L’amendement de M. Eschassériaux fut adopté par assis et levé à une faible majorité, après une première épreuve douteuse. La gauche de la chambre des députés manifesta sa satisfaction de ce résultat imprévu; mais tous les regards se tournèrent aussitôt vers la chambre des pairs, et la suppression de l’article additionnel ne fit doute pour personne. Ce vote aurait eu pour conséquence de nécessiter une nouvelle délibération de la chambre des députés et d’entraîner une prolongation de la session et un retard dans la promulgation de la loi de finances. Le ministère, qui croyait avoir intérêt à une prompte clôture de la session, intervint auprès de la chambre des pairs pour prévenir le vote que tout le monde prévoyait, et il n’hésita pas à prendre des engagemens formels vis-à-vis d’elle pour la déterminer à ne pas user de sa prérogative. En présentant, le 18 juin, le budget des dépenses à la chambre, le ministre des finances, M. Humann, analysa suivant l’usage le projet de loi tel qu’il avait été présenté par le gouvernement, et passa en revue les modifications que la chambre élective y avait apportées.
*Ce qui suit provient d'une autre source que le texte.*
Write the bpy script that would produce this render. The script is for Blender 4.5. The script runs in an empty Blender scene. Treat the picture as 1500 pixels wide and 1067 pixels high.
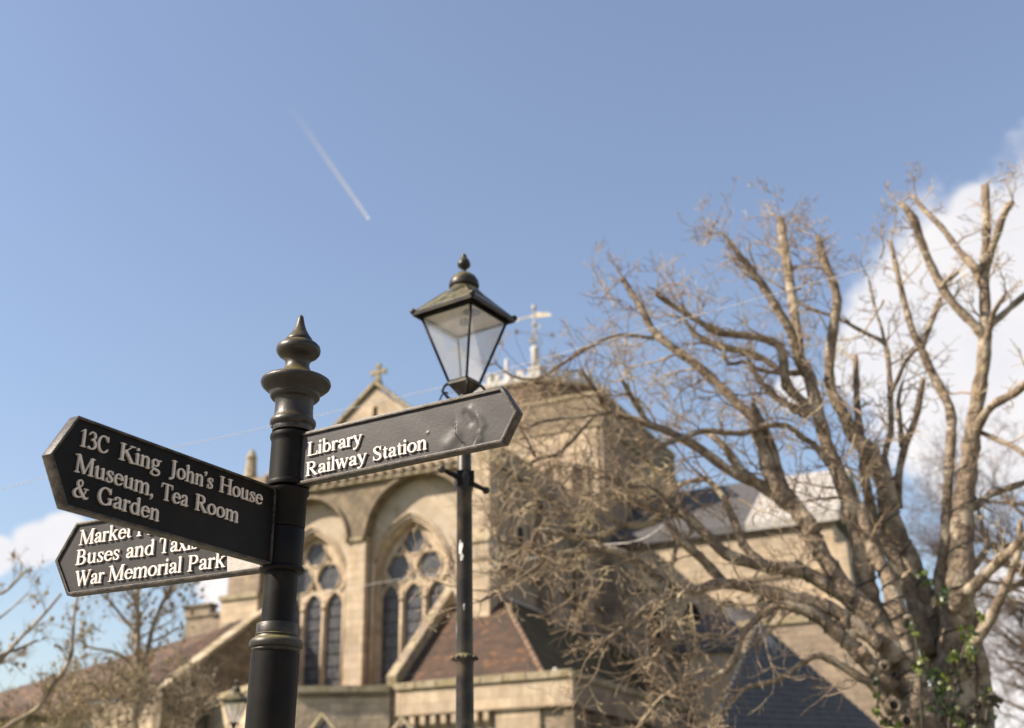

Arrivant à l’article additionnel de M. Eschassériaux, le ministre déclara nettement que cette disposition ne pourrait recevoir son exécution qu’au prix d’une atteinte à la prérogative royale, au respect de la loi, à la charte et à la liberté des cultes; il demandait néanmoins à la chambre de ne pas l’effacer du budget :


« Heureusement, messieurs, disait le ministre, l’article dont il s’agit n’est point d’une application immédiate. C’est une disposition conditionnelle qui, nous l’espérons, ne rencontrera pas, d’ici à votre prochaine réunion, les cas qu’elle suppose. A tout événement, le roi nommera aux sièges qui viendraient à vaquer, sauf la question du traitement, qui sera remise en discussion à la session prochaine (très bien). Nous ne doutons pas que la chambre des députés, frappée de la gravité de la mesure, ne revienne à la décision qu’elle avait prise trois fois, depuis la révolution de juillet, dans un sens tout opposé à l’article dont j’ai l’honneur de vous entretenir.